The theme of duality is tackled head on, with Jack Farthing’s punishingly contemptuous Prince Charles explaining that there is the real person and the one for the cameras. The film then adds a third to the mix, the one behind closed doors but just as contrived. 

Spencer is a delight if you’re able to take it as seriously as it takes itself – with a pinch of salt, and shavings of white truffle.

Viva La Vida (2021)

Written for RAF News October 2021

Predicated apparently on the discovery of a large number of unopened trunks that contained Kahlo’s possessions, now on display in an exhibit at her home, the filmmaker explores some of these belongings and their significance in understanding the person who became the legend. 

Frida’s life is split into chapters, introduced with a fun and frenzied montage of graphics and stock archive footage. Herein her life is explored through interviews, primarily those running the exhibitions, though we also hear passages of Kahlo’s own words whilst watching actors interpret the artist, roaming about the mountains or looking longingly out of windows. This varied and unconventional approach is stitched together with narration from Asia Argento who appears between segments, talking intensely to camera in vague rhetoric as though introducing an episode of The Twilight Zone.

This confusion of ideas is messy: information is given at inopportune times, missing the chance to inform the viewer of the importance of themes when they would be useful. There are some elements of Mexican culture that caught with joyous observational footage, but it lacks consistency with the subject and tone. However frustrating, it is always a treat to revel in the powerful and challenging work of Kahlo, and appreciate the pain and hardship that she endured throughout her life.
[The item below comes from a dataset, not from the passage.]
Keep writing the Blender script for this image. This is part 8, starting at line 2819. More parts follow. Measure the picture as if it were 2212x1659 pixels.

Unfortunately Frida. Viva la Vida feels like a recorded walking tour through an exhibition, an invasive one at that, though this actually exists in more rigorous detail account looking at Kahlo’s life through her work as recorded by Exhibition on Screen just last year. An admirably artistic take on a documentary that gets a bit lost in its ideas.

In Full Bloom (2021)

Written for RAF News September 2021

In the wake of WWII, an American prize fighter with a string of losses competes in Japan against an undefeated boxer.

The politics in the background remains just that, as In Full Bloom avoids the path of Rocky IV and instead focusses on the meaning of the fight itself. It becomes less of a show for an audience or the media, and instead dives into the philosophy of boxing through the headspace of these two fighters.
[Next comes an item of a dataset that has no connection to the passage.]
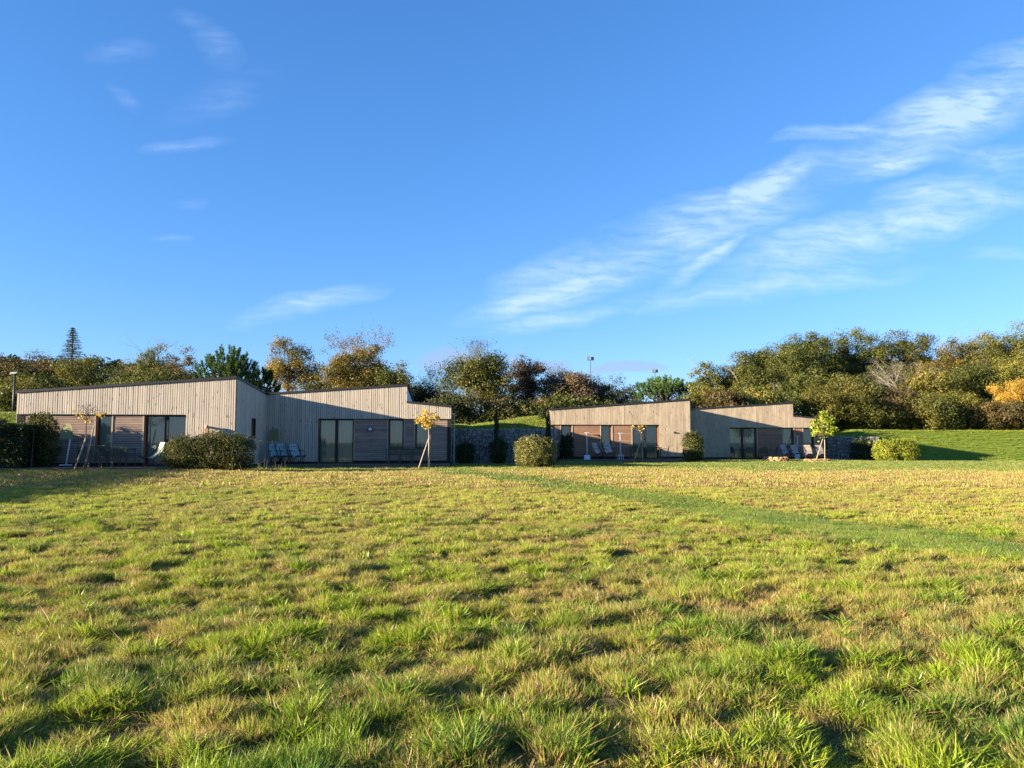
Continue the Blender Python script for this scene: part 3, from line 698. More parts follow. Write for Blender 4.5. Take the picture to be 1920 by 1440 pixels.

It does this by taking an expressive, poetic form – earning obvious comparisons to Terence Malik through its use of whispered narration over the top of natural landscapes and stirring string compositions. This style is sustained for the entirety of the film, as we follow American Clint Sullivan (Tyler Woods) and the struggle he has in the locker room before the fight when his honour is questioned, or as we jump back in time to see the preparation undertaken by Japanese fighter Masahiro (Yusuke Ogasawara).

At a press conference, Masahiro is asked about his connection to a legendary figure – a former champion living out in the woods in isolation. Avoiding a collapsed montage with upbeat music, we instead see the ways in which this recluse becomes Masahiro’s very own Mr. Miyagi, stealthily honing fighting technique through various tasks and challenges, such as catching fish in a stream barehanded, or hunting whilst blindfolded.

The tone of the film seems to work more naturally with the Japanese characters, whereas dialogue feels a bit simple in the mouths of the Americans, perhaps losing something in translation. By the time of the fight however, none of this matters. 

The dialogue falls away, the crowd are blacked out and the camera circles the ring as we watch the first round play out in real time. In a dizzying whir of visuals and sound, this final fight is an explosion of style that pays off all of the films earlier meditations.

The Djinn (2021)

Written for RAF News August 2021

A mute boy finds a dusty leather bound book with a pentagram on the cover that says it can fill his heart’s greatest desire – surely nothing could go wrong.

Set in the 80s (maybe just to include some 80s style synth in the score), Dylan (Ezra Dewey) has just moved into a small apartment with his radio DJ father now that his mother is no longer around. Even though the dialogue is signed, it is still exposition heavy. They unpack and try to settle down before dad Michael (Rob Brownstein) has to head out for his night shift broadcasting.

This gives Dylan enough time to continue exploring his new digs, returning to the cupboard where he spied the foreboding Book of Shadows. Gathering the bits needed to fulfil this dark ritual, he lights a candle and signs the text from the book into the mirror – unleashing the Djinn. And so all the young boy needs to do now for his wish to be granted, is survive an hour in this cramped three room flat with the satanic demon he just invoked.

The Djinn is a shapeshifter, and so takes on different forms whilst pursuing the boy from room to room, though the most scary would have to be its natural ghoulish appearance which, used sparingly, is pretty unsettling.

Setting the film in this small space is clever in as much as we learn the layout quickly, knowing that if the monster is in the kitchen, there is only one way past it. However it does stifle variety and the cat and mouse chase can’t help but become repetitive, kept alive with the constant jolt of jump scares.

Simple to the point of feeling like one protracted scene, this house invasion horror gets a little stuck for ideas and leaves itself with nowhere to go.